Tyler also says we seem to have “zero understanding of some properties of decentralized worlds.” On many such fronts I would strongly deny this, I think we have been talking extensively about these exact properties for a long time, and treating them as severe problems to finding any solutions. We studied game theory and decision theory extensively, we say ‘coordination is hard’ all the time, we are not shy about the problem that places like China exist. Yes, we think that such issues could potentially be overcome, or at least that if we see no other paths to survival or victory that we need to try, and that we should not treat ‘decentralized world’ as a reason to completely give up on any form of coordination and assume that we will always be in a fully competitive equilibrium where everyone defects.
Based on his comments in the last two minutes, perhaps instead the thing he thinks we do not understand is that the AI itself will naturally and inevitably also be decentralized, and there will not be only one AI? But again that seems like something we talk about a lot, and something I actively try to model and think about a lot, and try to figure out how to deal with or prevent the consequences. This is not a neglected point.
There are also the cases made by Eliezer and others that with sufficiently advanced decision theory and game theory and ability to model others or share source code and generate agents with high correlations and high overlap of interests and identification and other such affordances then coordination between various entities becomes more practical, and thus we should indeed expect that the world with sufficiently advanced agents will act in a centralized fashion even if it started out decentralized, but that is not a failure to understand the baseline outcome absent such new affordances. I think you have to put at least substantial weight on those possibilities.
Tyler once warned me – wisely and helpfully – in an email, that I was falling into too often strawmanning or caricaturing opposing views and I needed to be careful to avoid that. I agree, and have attempted to take those words to heart, the fact that I could say many others do vastly worse, both to views I hold and to many others, on this front is irrelevant. I am of course not perfect at this, but I do what I can, and I think I do substantially less than I would be doing absent his note.
Then he notes that Eliezer made a Tweet that Tyler thinks probably was not a joke – that I distinctly remember and that was 100% very much a joke – that the AI could read all the legal code and threaten us with enforcement of the legal system. That Eliezer does not seem to understand how screwed up the legal system is, talking about how this would cause very long courtroom waits and would be impractical and so on.
That’s the joke.
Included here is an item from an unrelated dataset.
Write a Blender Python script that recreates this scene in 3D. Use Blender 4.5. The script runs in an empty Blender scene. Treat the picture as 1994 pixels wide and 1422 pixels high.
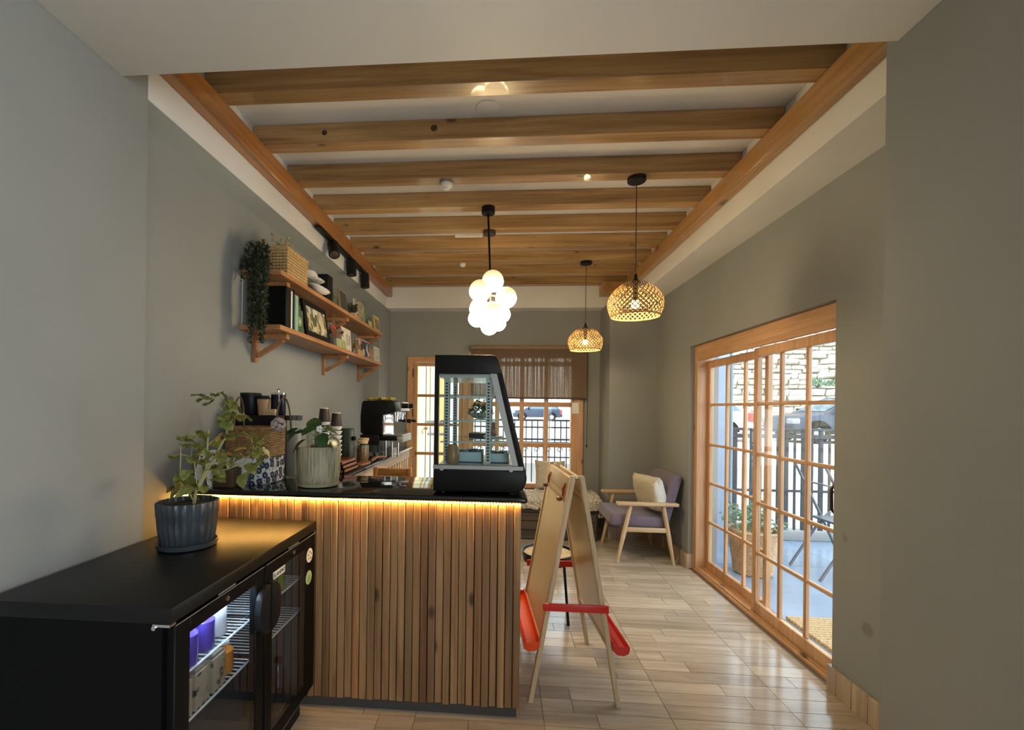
import bpy, bmesh, math, random
from mathutils import Vector, Matrix, Euler, noise
rnd = random.Random(11)
SC = bpy.context.scene
COL = SC.collection
PI = math.pi

# ------------------------------------------------------------------ camera
def setup_camera():
    cd = bpy.data.cameras.new('camera')
    cd.sensor_fit = 'HORIZONTAL'
    cd.sensor_width = 36.0
    cd.lens = 880.0 * 36.0 / 1994.0
    cd.shift_x = (997 - 910) / 1994.0
    cd.shift_y = (795 - 711) / 1994.0
    cd.clip_start = 0.05
    cd.clip_end = 300
    cam = bpy.data.objects.new('camera', cd)
    COL.objects.link(cam)
    yaw, roll = 0.0742, 0.012
    fwd = Vector((-math.sin(yaw), math.cos(yaw), 0))
    rt = Vector((math.cos(yaw), math.sin(yaw), 0))
    up = Vector((0, 0, 1))
    r2 = math.cos(roll) * rt + math.sin(roll) * up
    u2 = math.cos(roll) * up - math.sin(roll) * rt
    m = Matrix((r2, u2, -fwd)).transposed().to_4x4()
    m.translation = Vector((0, 0, 1.42))
    cam.matrix_world = m
    SC.camera = cam
setup_camera()

# ------------------------------------------------------------------ light and exposure
SKY = 1.75
SUN = 1.8
SIDE_FILL_W = 25.0
w = bpy.data.worlds.new('sky')
SC.world = w
w.use_nodes = True
bg = w.node_tree.nodes['Background']
bg.inputs[0].default_value = (0.80, 0.91, 1.0, 1)
bg.inputs[1].default_value = SKY
sd = bpy.data.lights.new('sun', 'SUN')
sd.energy = SUN
sd.angle = 0.03
sd.color = (1, 0.95, 0.86)
so = bpy.data.objects.new('sun', sd)
COL.objects.link(so)
so.rotation_euler = Vector((0.45, 0.62, -1.0)).to_track_quat('-Z', 'Y').to_euler()
ad = bpy.data.lights.new('side_fill_light', 'AREA')       # added fill lamp in an unseen, made-up window opening behind the camera
ad.shape = 'RECTANGLE'
ad.size = 2.0
ad.size_y = 2.1
ad.energy = SIDE_FILL_W
ad.color = (0.93, 0.97, 1.0)
ao = bpy.data.objects.new('side_fill_light', ad)
COL.objects.link(ao)
ao.location = (1.30, -1.30, 1.35)
ao.rotation_euler = Vector((-1, 0, 0)).to_track_quat('-Z', 'Z').to_euler()
SC.view_settings.view_transform = 'Standard'
SC.view_settings.look = 'None'
SC.view_settings.exposure = 1.3
SC.view_settings.gamma = 1.0
SC.view_settings.use_curve_mapping = False

# ------------------------------------------------------------------ helpers: colour, materials
def lin(r, g, b):
    f = lambda c: (c / 255 / 12.92) if c / 255 <= 0.04045 else ((c / 255 + 0.055) / 1.055) ** 2.4
    return (f(r), f(g), f(b), 1)
class N:
    def __init__(s, name):
        s.m = bpy.data.materials.new(name)
        s.m.use_nodes = True
        s.t = s.m.node_tree
        s.b = s.t.nodes['Principled BSDF']
        s.out = s.t.nodes['Material Output']
    def n(s, t, **k):
        o = s.t.nodes.new('ShaderNode' + t)
        for a, v in k.items():
            setattr(o, a, v)
        return o
    def l(s, a, b):
        s.t.links.new(a, b)
    def set(s, **k):
        nm = dict(color='Base Color', rough='Roughness', metal='Metallic', coat='Coat Weight', spec='Specular IOR Level', emit='Emission Color', es='Emission Strength', sheen='Sheen Weight', trans='Transmission Weight', sub='Subsurface Weight')
        for a, v in k.items():
            s.b.inputs[nm[a]].default_value = v
    def mix(s, fac, a, b, mode='MIX'):
        x = s.n('Mix', data_type='RGBA', blend_type=mode)
        for i, v in ((0, fac), (6, a), (7, b)):
            if hasattr(v, 'links') or hasattr(v, 'is_linked'):
                s.l(v, x.inputs[i])
            else:
                x.inputs[i].default_value = v
        return x.outputs[2]
    def ramp(s, src, stops):
        r = s.n('ValToRGB')
        e = r.color_ramp.elements
        while len(e) < len(stops):
            e.new(0.5)
        for i, (p, c) in enumerate(stops):
            e[i].position = p
            e[i].color = c if len(c) == 4 else (*c, 1)
        s.l(src, r.inputs[0])
        return r.outputs[0]
    def coords(s, scale=(1, 1, 1), rand=True, kind='Object'):
        tc = s.n('TexCoord')
        src = tc.outputs[kind]
        if rand:
            oi = s.n('ObjectInfo')
            mu = s.n('MATH' if False else 'Math', operation='MULTIPLY')
            mu.inputs[1].default_value = 37.0
            s.l(oi.outputs['Random'], mu.inputs[0])
            ad = s.n('VectorMath', operation='ADD')
            s.l(src, ad.inputs[0])
            s.l(mu.outputs[0], ad.inputs[1])
            src = ad.outputs[0]
        m = s.n('VectorMath', operation='MULTIPLY')
        s.l(src, m.inputs[0])
        m.inputs[1].default_value = scale
        return m.outputs[0]
    def noise(s, vec, scale=1.0, detail=4, dist=0.0, rough=0.55):
        x = s.n('TexNoise')
        x.inputs['Scale'].default_value = scale
        x.inputs['Detail'].default_value = detail
        x.inputs['Distortion'].default_value = dist
        x.inputs['Roughness'].default_value = rough
        if vec is not None:
            s.l(vec, x.inputs['Vector'])
        return x.outputs[0]
    def bump(s, h, strength=0.2, dist=0.01):
        x = s.n('Bump')
        x.inputs['Strength'].default_value = strength
        x.inputs['Distance'].default_value = dist
        s.l(h, x.inputs['Height'])
        s.l(x.outputs[0], s.b.inputs['Normal'])
    def vary(s, col, amount):
        oi = s.n('ObjectInfo')
        mr = s.n('MapRange')
        mr.inputs[3].default_value = 1 - amount
        mr.inputs[4].default_value = 1 + amount
        s.l(oi.outputs['Random'], mr.inputs[0])
        hs = s.n('HueSaturation')
        s.l(col, hs.inputs['Color'])
        s.l(mr.outputs[0], hs.inputs['Value'])
        return hs.outputs[0]
    def color(s, out):
        s.l(out, s.b.inputs['Base Color'])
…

The whole point was that the legal system is so screwed up that it would be utterly catastrophic if we actually enforced it, and also that is bad. Eliezer is constantly tweeting and talking, independently of AI, about how screwed up the legal system is, if you follow him it is rather impossible to miss. There are also lessons here about potential misalignment of socially verbally affirmed with what we actually want to happen, and also an illustration of the fact that a sufficiently capable AI would have lots of different forms of leverage over humans, it works on many levels. I laughed at the time, and knew it was a joke without being told. It was funny.
I would say to him, please try to give a little more benefit of the doubt, perhaps?
Final Notes Section
Concluding AI Thoughts
So in the end, if you combine his point that he would think very differently if international coordination were possible or others were rendered powerless, his need for a hegemon if we want to achieve safety, and clear preference for the United States (or one of its corporations?) to take that role if someone has to, and his statement that existential risk from AI is indeed one of the top things we should be thinking about, what do you get? What policies does this suggest? What plan? What ultimate world?
As he would say: Solve for the equilibrium.